▶ What is required
Return the material exactly, first line through the line containing "return np.stack([640+F*(q@RT)/w, 426.5-F*(q@UP)/w], -1)", and nothing more. Pictures stay out.

----------------

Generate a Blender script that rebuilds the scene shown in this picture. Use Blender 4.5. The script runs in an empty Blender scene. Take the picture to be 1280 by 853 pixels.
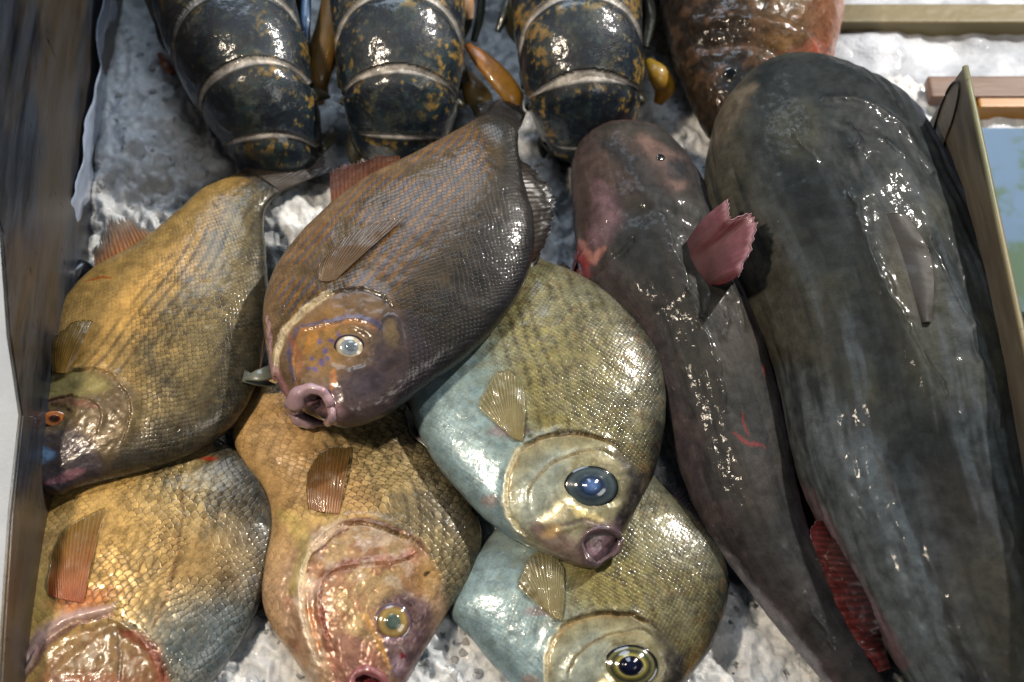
import bpy, math, random
import numpy as np
from mathutils import Vector
from mathutils.bvhtree import BVHTree
random.seed(4); rng = np.random.default_rng(7)
SC = bpy.context.scene; COLL = SC.collection

# ------------------------------------------------------------------ camera
F = 1700.0; PITCH = math.radians(62); DIST = 1.09
cam_d = bpy.data.cameras.new('camera'); cam = bpy.data.objects.new('camera', cam_d); COLL.objects.link(cam)
CP = np.array([0, -DIST*math.cos(PITCH), DIST*math.sin(PITCH)])
cam.location = CP; cam.rotation_euler = (math.pi/2-PITCH, 0, 0)
cam_d.sensor_width = 36; cam_d.lens = F/1280*36; cam_d.clip_start = .02; cam_d.clip_end = 60
cam_d.dof.use_dof = True; cam_d.dof.focus_distance = 1.06; cam_d.dof.aperture_fstop = 3.4
SC.camera = cam
FW = np.array([0, math.cos(PITCH), -math.sin(PITCH)]); RT = np.array([1., 0, 0]); UP = np.array([0, math.sin(PITCH), math.cos(PITCH)])

def ray(x, y):
    x = np.asarray(x, float); y = np.asarray(y, float)
    d = FW + ((x-640)/F)[..., None]*RT - ((y-426.5)/F)[..., None]*UP
    return d/np.linalg.norm(d, axis=-1, keepdims=True)
def at(x, y, z):                      # where the line of sight of a traced point meets the height z
    d = ray(x, y); t = (np.asarray(z, float)-CP[2])/d[..., 2]
    return CP + d*t[..., None]
def pix(P):
    q = P-CP; w = q@FW
    return np.stack([640+F*(q@RT)/w, 426.5-F*(q@UP)/w], -1)

# ------------------------------------------------------------------ small maths
def hexc(h):
    h = h.lstrip('#'); c = np.array([int(h[i:i+2], 16)/255 for i in (0, 2, 4)])
    return np.where(c <= .04045, c/12.92, ((c+.055)/1.055)**2.4)
def ss(a, b, x):
    t = np.clip((x-a)/(b-a), 0, 1); return t*t*(3-2*t)
def _h(ix, iy, iz, s):
    n = (ix*374761393+iy*668265263+iz*2147483647+s*1274126177) & 0xffffffff
    n = ((n ^ (n >> 13))*1274126177) & 0xffffffff
    return ((n ^ (n >> 16)) & 0xffff)/65535.
def vnoise(P, f, s=0):
    p = P*f+1000; i = np.floor(p).astype(np.int64); t = p-i; t = t*t*(3-2*t); r = 0
    for a in (0, 1):
        for b in (0, 1):
            for c in (0, 1):
                w = (t[:, 0] if a else 1-t[:, 0])*(t[:, 1] if b else 1-t[:, 1])*(t[:, 2] if c else 1-t[:, 2])
                r = r+w*_h(i[:, 0]+a, i[:, 1]+b, i[:, 2]+c, s)
    return r
def fbm(P, f, o=4, s=0, g=.5):
    r = 0; a = 1; tot = 0
    for k in range(o):
        r = r+a*vnoise(P, f*2.03**k, s+k*17); tot += a; a *= g
    return r/tot
def cr(K, n):                          # Catmull-Rom through the rows of K
    K = np.asarray(K, float); m = len(K); t = np.linspace(0, m-1, n); i = np.minimum(t.astype(int), m-2); f = (t-i)[:, None]
    E = np.vstack([2*K[0]-K[1], K, 2*K[-1]-K[-2]]); a, b, c, d = E[i], E[i+1], E[i+2], E[i+3]
    return .5*((2*b)+(c-a)*f+(2*a-5*b+4*c-d)*f*f+(3*b-a-3*c+d)*f**3)
def crclosed(K, n):
    K = np.asarray(K, float); m = len(K); t = np.arange(n)*m/n; i = t.astype(int); f = (t-i)[:, None]
    a, b, c, d = K[(i-1) % m], K[i % m], K[(i+1) % m], K[(i+2) % m]
    return .5*((2*b)+(c-a)*f+(2*a-5*b+4*c-d)*f*f+(3*b-a-3*c+d)*f**3)
def dline(Q, L, smooth=True):          # distance to a polyline, side, parameter 0..1
    L = cr(L, max(12, len(L)*5)) if smooth and len(L) > 2 else np.asarray(L, float)
    best = np.full(len(Q), 1e9); side = np.zeros(len(Q)); par = np.zeros(len(Q)); m = len(L)-1
    for k in range(m):
        a, b = L[k], L[k+1]; ab = b-a; t = np.clip(((Q-a)@ab)/(ab@ab+1e-12), 0, 1)
        v = Q-a-t[:, None]*ab; d = np.sqrt((v**2).sum(1)); u = d < best
        best = np.where(u, d, best); side = np.where(u, np.sign(ab[0]*v[:, 1]-ab[1]*v[:, 0]), side); par = np.where(u, (k+t)/m, par)
    return best, side, par
def sdpoly(Q, L):                      # signed distance, positive inside
    L = crclosed(L, len(L)*4); d, _, _ = dline(Q, np.vstack([L, L[:1]]), False); ins = np.zeros(len(Q), bool); m = len(L)
    for k in range(m):
        a, b = L[k], L[(k+1) % m]
        c = (a[1] > Q[:, 1]) != (b[1] > Q[:, 1])
        with np.errstate(divide='ignore', invalid='ignore'):
            ins ^= c & (Q[:, 0] < (b[0]-a[0])*(Q[:, 1]-a[1])/(b[1]-a[1]+1e-12)+a[0])
    return np.where(ins, d, -d)

# ------------------------------------------------------------------ objects
def meta(o, label, cat, group=None, kind=None):
    if label: o['label'] = label
    if cat: o['category'] = cat
    if group: o['group'] = group
    if kind: o['kind'] = kind
    return o
def thing(name, label, cat, loc, group=None):
    o = bpy.data.objects.new(name, None); o.empty_display_size = .02; COLL.objects.link(o); o.location = loc
    return meta(o, label, cat, group)
def mesh_obj(name, V, Fq, mat, parent=None, col=None, msk=None, uv=None, smooth=True):
    me = bpy.data.meshes.new(name); V = np.asarray(V, float)
    org = np.array(parent_world(parent))
    me.from_pydata((V-org).tolist(), [], [tuple(int(a) for a in f) for f in Fq])
    if col is not None:
        a = me.color_attributes.new('Col', 'FLOAT_COLOR', 'POINT')
        a.data.foreach_set('color', np.hstack([np.clip(col, 0, 1), np.ones((len(V), 1))]).ravel().astype(np.float32))
    if msk is not None:
        a = me.color_attributes.new('Msk', 'FLOAT_COLOR', 'POINT')
        a.data.foreach_set('color', np.hstack([msk, np.ones((len(V), 1))]).ravel().astype(np.float32))
    if uv is not None:
        l = me.uv_layers.new(name='UVMap'); idx = np.zeros(len(me.loops), np.int32); me.loops.foreach_get('vertex_index', idx)
        l.data.foreach_set('uv', uv[idx].ravel().astype(np.float32))
    me.polygons.foreach_set('use_smooth', [smooth]*len(me.polygons)); me.materials.append(mat); me.update()
    o = bpy.data.objects.new(name, me); COLL.objects.link(o)
    if parent is not None: o.parent = parent
    return o
def parent_world(p):
    v = np.zeros(3)
    while p is not None: v = v+np.array(p.location); p = p.parent
    return v
def gridfaces(n, m, wrap=False):
    i = np.arange(n-1)[:, None]; j = np.arange(m if wrap else m-1)[None]; j2 = (j+1) % m
    return np.stack([i*m+j, i*m+j2, (i+1)*m+j2, (i+1)*m+j], -1).reshape(-1, 4)

# ------------------------------------------------------------------ materials
class G:
    def __init__(s, name):
        s.m = bpy.data.materials.new(name); s.m.use_nodes = True; s.t = s.m.node_tree; s.n = s.t.nodes; s.n.clear()
        s.out = s.n.new('ShaderNodeOutputMaterial'); s.b = s.n.new('ShaderNodeBsdfPrincipled'); s.t.links.new(s.b.outputs[0], s.out.inputs[0])
    def set(s, sock, v):
        if isinstance(v, bpy.types.NodeSocket): s.t.links.new(v, sock)
        elif v is not None:
            if hasattr(sock.default_value, '__len__') and not hasattr(v, '__len__'): v = (v,)*len(sock.default_value)
            if hasattr(v, '__len__') and len(sock.default_value) == 4 and len(v) == 3: v = (*v, 1)
            sock.default_value = v
    def p(s, **k):
        for a, v in k.items(): s.set(s.b.inputs[a.replace('_', ' ')], v)
    def math(s, op, a, b=None, c=None, clamp=False):
        n = s.n.new('ShaderNodeMath'); n.operation = op; n.use_clamp = clamp
        s.set(n.inputs[0], a); s.set(n.inputs[1], b); s.set(n.inputs[2], c); return n.outputs[0]
    def mix(s, f, a, b, mode='MIX'):
        n = s.n.new('ShaderNodeMix'); n.data_type = 'RGBA'; n.blend_type = mode
        s.set(n.inputs[0], f); s.set(n.inputs[6], a); s.set(n.inputs[7], b); return n.outputs[2]
    def attr(s, name):
        n = s.n.new('ShaderNodeAttribute'); n.attribute_name = name; return n
    def sep(s, c):
        n = s.n.new('ShaderNodeSeparateColor'); s.set(n.inputs[0], c); return n.outputs
    def ramp(s, v, a, b, c=0., d=1., sm=True):
        n = s.n.new('ShaderNodeMapRange'); n.interpolation_type = 'SMOOTHSTEP' if sm else 'LINEAR'
        for i, x in enumerate((v, a, b, c, d)): s.set(n.inputs[i], x)
        return n.outputs[0]
    def coord(s, which='Object', scale=(1, 1, 1), rot=(0, 0, 0)):
        t = s.n.new('ShaderNodeTexCoord'); m = s.n.new('ShaderNodeMapping'); s.t.links.new(t.outputs[which], m.inputs[0])
        m.inputs['Scale'].default_value = scale; m.inputs['Rotation'].default_value = rot; return m.outputs[0]
    def noise(s, v, sc, det=3, rough=.5, dist=0):
        n = s.n.new('ShaderNodeTexNoise'); s.set(n.inputs['Vector'], v); n.inputs['Scale'].default_value = sc
        n.inputs['Detail'].default_value = det; n.inputs['Roughness'].default_value = rough; n.inputs['Distortion'].default_value = dist; return n.outputs[0]
    def voro(s, v, sc, rnd=1, feat='F1', dim='3D'):
        n = s.n.new('ShaderNodeTexVoronoi'); n.voronoi_dimensions = dim; n.feature = feat; s.set(n.inputs['Vector'], v)
        n.inputs['Scale'].default_value = sc; n.inputs['Randomness'].default_value = rnd; return n.outputs
    def bump(s, h, dist, st=1, nrm=None):
        n = s.n.new('ShaderNodeBump'); s.set(n.inputs['Height'], h); n.inputs['Distance'].default_value = dist
        s.set(n.inputs['Strength'], st); s.set(n.inputs['Normal'], nrm); return n.outputs[0]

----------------

▶ Solution
Generate a Blender script that rebuilds the scene shown in this picture. Use Blender 4.5. The script runs in an empty Blender scene. Take the picture to be 1280 by 853 pixels.
import bpy, math, random
import numpy as np
from mathutils import Vector
from mathutils.bvhtree import BVHTree
random.seed(4); rng = np.random.default_rng(7)
SC = bpy.context.scene; COLL = SC.collection

# ------------------------------------------------------------------ camera
F = 1700.0; PITCH = math.radians(62); DIST = 1.09
cam_d = bpy.data.cameras.new('camera'); cam = bpy.data.objects.new('camera', cam_d); COLL.objects.link(cam)
CP = np.array([0, -DIST*math.cos(PITCH), DIST*math.sin(PITCH)])
cam.location = CP; cam.rotation_euler = (math.pi/2-PITCH, 0, 0)
cam_d.sensor_width = 36; cam_d.lens = F/1280*36; cam_d.clip_start = .02; cam_d.clip_end = 60
cam_d.dof.use_dof = True; cam_d.dof.focus_distance = 1.06; cam_d.dof.aperture_fstop = 3.4
SC.camera = cam
FW = np.array([0, math.cos(PITCH), -math.sin(PITCH)]); RT = np.array([1., 0, 0]); UP = np.array([0, math.sin(PITCH), math.cos(PITCH)])

def ray(x, y):
    x = np.asarray(x, float); y = np.asarray(y, float)
    d = FW + ((x-640)/F)[..., None]*RT - ((y-426.5)/F)[..., None]*UP
    return d/np.linalg.norm(d, axis=-1, keepdims=True)
def at(x, y, z):                      # where the line of sight of a traced point meets the height z
    d = ray(x, y); t = (np.asarray(z, float)-CP[2])/d[..., 2]
    return CP + d*t[..., None]
def pix(P):
    q = P-CP; w = q@FW
    return np.stack([640+F*(q@RT)/w, 426.5-F*(q@UP)/w], -1)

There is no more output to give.